Welcome
A major university boasting many Nobel Prize winners may seem the best place for research, but how often do you suppose such “stars” even speak to undergraduates? If you want to prepare yourself for professional careers or further study, you will find at La Salle faculty members who are actively investigating and publishing-and, even more important, eager to mentor undergraduates in research projects. At La Salle, students are engaged in personalized and professionally rewarding undergraduate research projects in the arts and social sciences, in business, in nursing, and in the physical sciences.

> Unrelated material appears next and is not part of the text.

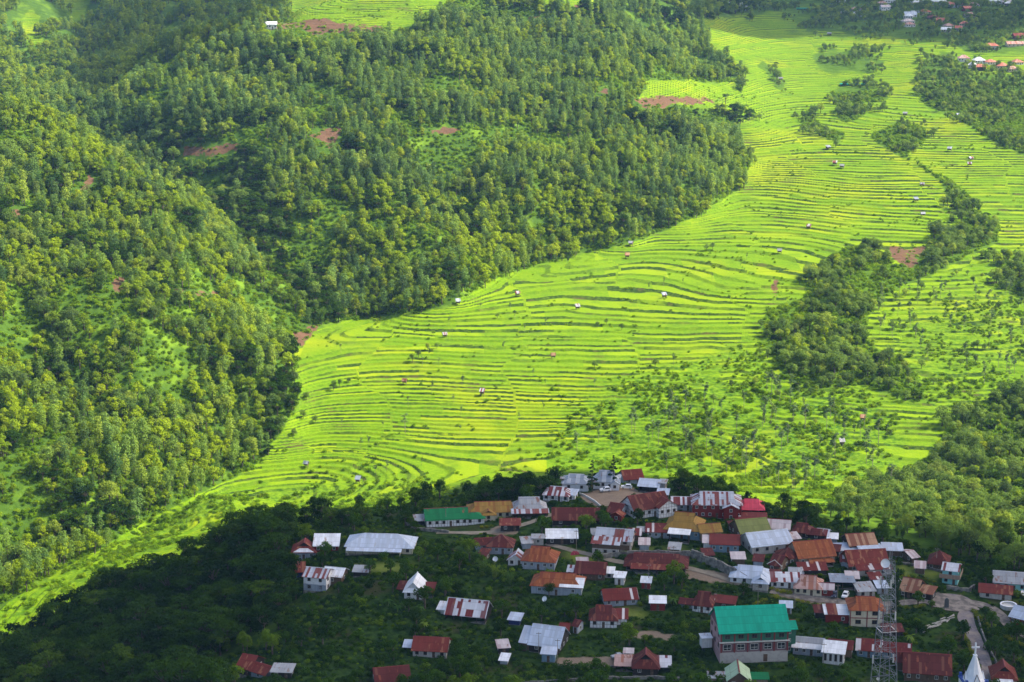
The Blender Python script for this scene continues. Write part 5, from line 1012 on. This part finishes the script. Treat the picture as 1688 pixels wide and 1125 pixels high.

Such work, intellectually valuable in itself, can lead to conference papers and publications, which provide distinctive credentials for job-hunting and for further professional study
In addition to the usual university research and laboratory facilities, La Salle offers a number of special resources for undergraduate research. Connelly Library has accessible Special Collections (some internationally or nationally significant) in such areas as Imaginative Representations of the Vietnam War, and the Imaginative Representations of the Holocaust, Charles Willson Peale, Bob Dylan, and Owen Wister and the Wister Family. The University Archives has many collections that are processed and open for research; these collections can be used by students in a variety of majors. Archives staff can prioritize processing of additional collections based on students’ research interests. The University’s much-praised Art Museum provides many research opportunities, and one student recently won the University’s $2000 Leo Prize for her research there. The “ISBT” major (Integrated Science, Business, and Technology), one of two such programs in the country, will offer even more opportunities for student research.